Some records:

* * *

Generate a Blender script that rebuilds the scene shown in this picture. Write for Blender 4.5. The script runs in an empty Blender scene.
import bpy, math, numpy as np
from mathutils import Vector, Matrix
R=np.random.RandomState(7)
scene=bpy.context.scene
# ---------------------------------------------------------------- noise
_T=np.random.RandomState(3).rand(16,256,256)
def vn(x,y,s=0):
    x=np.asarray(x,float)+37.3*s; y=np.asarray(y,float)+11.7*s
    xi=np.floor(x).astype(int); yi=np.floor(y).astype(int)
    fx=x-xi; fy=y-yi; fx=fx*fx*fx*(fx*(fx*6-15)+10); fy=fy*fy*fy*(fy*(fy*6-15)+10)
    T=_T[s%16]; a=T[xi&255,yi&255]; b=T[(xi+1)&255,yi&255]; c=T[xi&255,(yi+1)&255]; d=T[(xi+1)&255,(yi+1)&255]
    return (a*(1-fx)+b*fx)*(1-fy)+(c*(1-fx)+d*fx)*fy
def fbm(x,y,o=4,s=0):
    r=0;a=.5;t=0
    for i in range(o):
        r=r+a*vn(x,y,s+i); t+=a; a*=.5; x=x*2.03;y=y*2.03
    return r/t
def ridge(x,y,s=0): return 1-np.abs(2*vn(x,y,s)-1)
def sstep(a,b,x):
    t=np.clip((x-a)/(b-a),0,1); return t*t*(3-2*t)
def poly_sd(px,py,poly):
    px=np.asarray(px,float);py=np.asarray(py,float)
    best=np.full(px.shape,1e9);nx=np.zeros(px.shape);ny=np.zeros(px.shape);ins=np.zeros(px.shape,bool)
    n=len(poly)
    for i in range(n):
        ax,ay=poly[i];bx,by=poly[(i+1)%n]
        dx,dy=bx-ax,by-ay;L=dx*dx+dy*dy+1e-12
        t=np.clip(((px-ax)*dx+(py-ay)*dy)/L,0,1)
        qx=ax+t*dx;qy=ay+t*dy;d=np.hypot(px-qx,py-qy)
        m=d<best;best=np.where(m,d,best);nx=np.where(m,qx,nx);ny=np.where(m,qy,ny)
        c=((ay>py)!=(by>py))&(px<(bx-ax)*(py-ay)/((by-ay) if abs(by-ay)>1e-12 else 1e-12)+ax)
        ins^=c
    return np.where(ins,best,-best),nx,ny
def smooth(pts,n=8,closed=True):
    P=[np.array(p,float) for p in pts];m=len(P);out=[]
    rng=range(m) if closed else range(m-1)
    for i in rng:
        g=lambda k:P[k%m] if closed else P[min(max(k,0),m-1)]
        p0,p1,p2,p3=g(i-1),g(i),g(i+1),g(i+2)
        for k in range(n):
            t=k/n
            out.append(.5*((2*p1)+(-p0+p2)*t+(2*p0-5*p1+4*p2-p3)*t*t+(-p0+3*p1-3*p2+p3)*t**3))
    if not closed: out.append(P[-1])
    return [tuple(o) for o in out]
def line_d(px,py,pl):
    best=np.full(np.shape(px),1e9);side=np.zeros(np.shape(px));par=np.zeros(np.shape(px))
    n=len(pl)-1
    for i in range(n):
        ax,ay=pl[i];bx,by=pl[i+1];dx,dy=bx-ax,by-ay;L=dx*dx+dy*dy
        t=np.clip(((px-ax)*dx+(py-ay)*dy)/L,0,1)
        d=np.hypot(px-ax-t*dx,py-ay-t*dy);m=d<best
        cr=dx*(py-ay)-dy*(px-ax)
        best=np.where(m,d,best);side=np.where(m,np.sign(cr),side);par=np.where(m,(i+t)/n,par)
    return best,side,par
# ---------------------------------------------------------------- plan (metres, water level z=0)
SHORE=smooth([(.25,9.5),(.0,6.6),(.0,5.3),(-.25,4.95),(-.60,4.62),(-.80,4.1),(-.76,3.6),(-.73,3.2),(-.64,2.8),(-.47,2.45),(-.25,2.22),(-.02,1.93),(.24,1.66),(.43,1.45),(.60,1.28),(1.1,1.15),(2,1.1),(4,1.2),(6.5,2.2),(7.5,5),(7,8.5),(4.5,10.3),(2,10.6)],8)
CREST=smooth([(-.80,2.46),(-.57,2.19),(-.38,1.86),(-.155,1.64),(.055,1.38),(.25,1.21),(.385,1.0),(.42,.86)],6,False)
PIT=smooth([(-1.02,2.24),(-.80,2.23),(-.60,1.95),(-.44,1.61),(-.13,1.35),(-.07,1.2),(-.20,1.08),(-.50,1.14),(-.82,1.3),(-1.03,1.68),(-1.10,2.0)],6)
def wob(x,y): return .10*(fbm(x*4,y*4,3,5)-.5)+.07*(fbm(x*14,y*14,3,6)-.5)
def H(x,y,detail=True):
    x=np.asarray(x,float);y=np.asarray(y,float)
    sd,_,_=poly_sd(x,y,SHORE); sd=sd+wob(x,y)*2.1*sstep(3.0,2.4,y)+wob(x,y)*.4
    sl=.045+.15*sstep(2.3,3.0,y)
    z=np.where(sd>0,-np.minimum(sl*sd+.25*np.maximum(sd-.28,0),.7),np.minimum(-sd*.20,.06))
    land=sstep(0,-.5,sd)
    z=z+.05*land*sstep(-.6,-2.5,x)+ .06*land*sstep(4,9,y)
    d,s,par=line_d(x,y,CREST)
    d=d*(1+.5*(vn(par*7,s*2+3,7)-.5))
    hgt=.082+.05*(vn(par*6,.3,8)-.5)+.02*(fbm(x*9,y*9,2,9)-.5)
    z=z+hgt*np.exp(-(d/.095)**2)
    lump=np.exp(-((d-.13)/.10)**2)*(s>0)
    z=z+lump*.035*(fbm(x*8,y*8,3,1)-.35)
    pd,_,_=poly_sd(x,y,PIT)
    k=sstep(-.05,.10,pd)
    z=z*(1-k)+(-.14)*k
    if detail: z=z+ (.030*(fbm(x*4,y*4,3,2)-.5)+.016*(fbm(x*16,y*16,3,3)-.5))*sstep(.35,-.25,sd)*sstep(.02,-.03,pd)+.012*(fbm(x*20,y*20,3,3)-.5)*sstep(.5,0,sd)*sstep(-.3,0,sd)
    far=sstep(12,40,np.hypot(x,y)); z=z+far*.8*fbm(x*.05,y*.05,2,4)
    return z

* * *

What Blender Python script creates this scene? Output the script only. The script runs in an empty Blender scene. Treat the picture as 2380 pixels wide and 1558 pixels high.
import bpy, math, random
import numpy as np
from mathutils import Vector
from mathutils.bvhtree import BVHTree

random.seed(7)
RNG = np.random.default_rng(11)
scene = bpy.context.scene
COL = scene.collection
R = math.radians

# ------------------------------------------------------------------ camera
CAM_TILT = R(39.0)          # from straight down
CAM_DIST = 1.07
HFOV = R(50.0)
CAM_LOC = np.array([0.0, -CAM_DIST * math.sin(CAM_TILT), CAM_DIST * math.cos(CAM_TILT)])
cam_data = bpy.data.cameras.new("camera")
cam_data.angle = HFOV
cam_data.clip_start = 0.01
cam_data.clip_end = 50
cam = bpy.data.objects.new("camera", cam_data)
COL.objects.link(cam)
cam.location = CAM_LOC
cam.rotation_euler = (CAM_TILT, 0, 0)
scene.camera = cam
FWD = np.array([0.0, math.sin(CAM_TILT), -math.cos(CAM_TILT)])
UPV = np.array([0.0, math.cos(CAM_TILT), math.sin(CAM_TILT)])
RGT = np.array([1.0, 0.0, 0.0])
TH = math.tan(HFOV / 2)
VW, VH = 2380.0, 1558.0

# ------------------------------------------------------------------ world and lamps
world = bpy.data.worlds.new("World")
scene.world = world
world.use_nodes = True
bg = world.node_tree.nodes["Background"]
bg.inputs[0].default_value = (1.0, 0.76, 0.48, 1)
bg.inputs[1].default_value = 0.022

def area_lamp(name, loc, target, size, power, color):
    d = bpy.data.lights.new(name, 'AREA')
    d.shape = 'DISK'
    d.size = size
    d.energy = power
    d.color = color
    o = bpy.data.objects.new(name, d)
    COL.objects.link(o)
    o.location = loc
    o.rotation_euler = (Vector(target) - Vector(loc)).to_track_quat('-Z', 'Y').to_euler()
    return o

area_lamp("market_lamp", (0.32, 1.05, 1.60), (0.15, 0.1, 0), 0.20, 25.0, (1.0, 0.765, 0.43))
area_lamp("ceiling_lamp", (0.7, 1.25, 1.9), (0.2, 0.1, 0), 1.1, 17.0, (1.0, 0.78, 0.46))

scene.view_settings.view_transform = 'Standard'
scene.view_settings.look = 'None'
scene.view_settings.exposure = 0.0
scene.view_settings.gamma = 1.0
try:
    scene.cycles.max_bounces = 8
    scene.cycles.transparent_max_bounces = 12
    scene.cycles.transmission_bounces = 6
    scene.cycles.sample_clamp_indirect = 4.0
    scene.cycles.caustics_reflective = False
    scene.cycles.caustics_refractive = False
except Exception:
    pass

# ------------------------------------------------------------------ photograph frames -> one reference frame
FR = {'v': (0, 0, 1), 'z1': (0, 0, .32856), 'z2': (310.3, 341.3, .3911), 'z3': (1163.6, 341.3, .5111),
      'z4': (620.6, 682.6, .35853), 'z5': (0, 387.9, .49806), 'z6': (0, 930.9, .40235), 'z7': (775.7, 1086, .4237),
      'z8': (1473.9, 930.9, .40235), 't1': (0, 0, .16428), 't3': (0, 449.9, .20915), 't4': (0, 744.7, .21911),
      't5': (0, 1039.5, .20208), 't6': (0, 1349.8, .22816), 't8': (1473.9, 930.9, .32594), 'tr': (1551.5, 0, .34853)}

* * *

» **The problem**: Starting at the line that contains "What Blender Python" and ending at the line that contains "bg.inputs[1].default_value = 0.022", retype each line exactly; omit everything outside that range.

» **In response**:
What Blender Python script creates this scene? Output the script only. The script runs in an empty Blender scene. Treat the picture as 2380 pixels wide and 1558 pixels high.
import bpy, math, random
import numpy as np
from mathutils import Vector
from mathutils.bvhtree import BVHTree

random.seed(7)
RNG = np.random.default_rng(11)
scene = bpy.context.scene
COL = scene.collection
R = math.radians

# ------------------------------------------------------------------ camera
CAM_TILT = R(39.0)          # from straight down
CAM_DIST = 1.07
HFOV = R(50.0)
CAM_LOC = np.array([0.0, -CAM_DIST * math.sin(CAM_TILT), CAM_DIST * math.cos(CAM_TILT)])
cam_data = bpy.data.cameras.new("camera")
cam_data.angle = HFOV
cam_data.clip_start = 0.01
cam_data.clip_end = 50
cam = bpy.data.objects.new("camera", cam_data)
COL.objects.link(cam)
cam.location = CAM_LOC
cam.rotation_euler = (CAM_TILT, 0, 0)
scene.camera = cam
FWD = np.array([0.0, math.sin(CAM_TILT), -math.cos(CAM_TILT)])
UPV = np.array([0.0, math.cos(CAM_TILT), math.sin(CAM_TILT)])
RGT = np.array([1.0, 0.0, 0.0])
TH = math.tan(HFOV / 2)
VW, VH = 2380.0, 1558.0

# ------------------------------------------------------------------ world and lamps
world = bpy.data.worlds.new("World")
scene.world = world
world.use_nodes = True
bg = world.node_tree.nodes["Background"]
bg.inputs[0].default_value = (1.0, 0.76, 0.48, 1)
bg.inputs[1].default_value = 0.022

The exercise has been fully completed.